Ketaatan seorang hamba pada Allah Subhanahu wa Ta’ala memang sejatinya merupakan tanggung jawab masing-masing pribadi. Hal ini dapat terlihat dari tingkat ketakwaan yang mereka miliki. Meski terbilang sulit dilakukan, bertakwa pada Allah sangatlah penting karena merupakan cerminan diri seorang Muslim. Selalu mawas diri dan waspada terhadap segala sesuatu yang dikerjakan, termasuk juga keyakinan bahwa Allah Subahanahu wa Ta’ala Maha Mengetahui adalah salah satu perilaku dari seseorang yang bertakwa.

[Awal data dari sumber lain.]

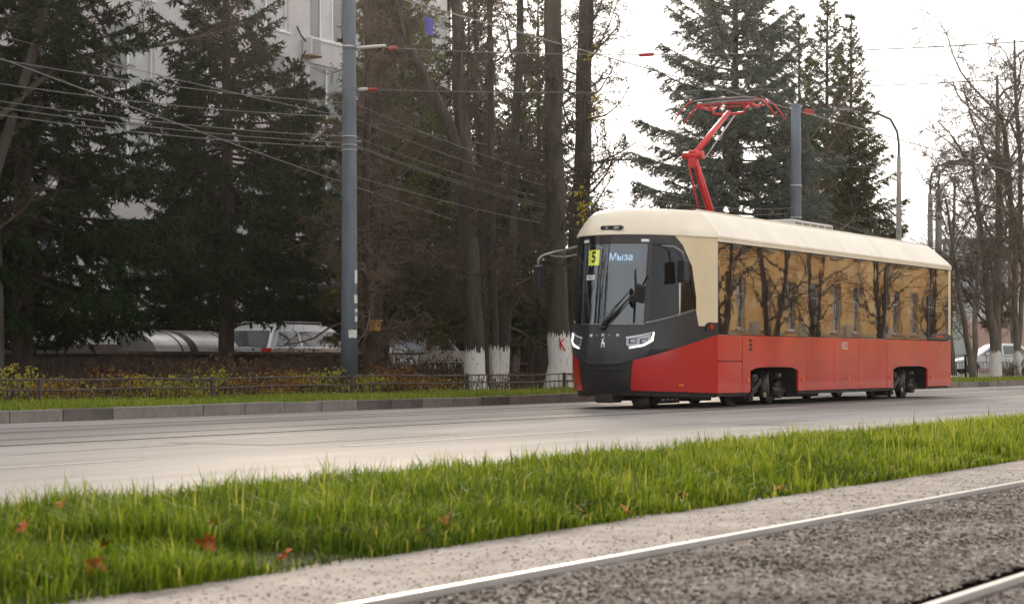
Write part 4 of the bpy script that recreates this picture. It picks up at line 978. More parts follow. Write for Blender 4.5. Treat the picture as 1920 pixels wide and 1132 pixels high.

Maka, akibat dari kesabaran inilah mereka berhak menjadi keluarga dari Rasulullah Muhammad shallallahu ‘alaihi wa sallam. Hal ini sebagaimana pernah dijelaskan dalam suatu hadist bahwasanya Rasulullah pernah ditanya perihal ‘Siapakah yang dimaksud dengan keluarganya?’
“Siapa saja yang bertakwa,” (HR. Baihaqi)
Hadist di atas menjelaskan tentang keutamaan memelihara ketakwaan. Orang-orang yang bersabar dengan segala peraturan yang Allah tetapkan dalam al-Qur’an memiliki hak menjadi bagian dari keluarga Rasulullah. Hal ini tentu saja dibutuhkan kriteria tersendiri yang bisa membuat seseorang mencapai level takwa tersebut. Ya, ketakwaan yang dimaksud tidak hanya sekedar melaksanakan hal yang diperintahkan Allah Ta’ala dan juga menjauhi larangan-Nya saja.
Ketakwaan haruslah benar-benar imbang, baik secara akhlak dan moralitasnya. Bukan tanpa alasan, pasalnya tidak dapat dikatakan bertakwa mereka yang beribadah semalam suntuk sementara lisan dan perbuatannya masih menyakiti hati orang lain. Begitu juga mereka yang senantiasa berinfak namun dengan niat hanya untuk mendapatkan sanjungan saja. Perkara-perkara tersebut tentu tidak termasuk dalam kebiasaan yang mampu meningkatkan level ketakwaan seseorang.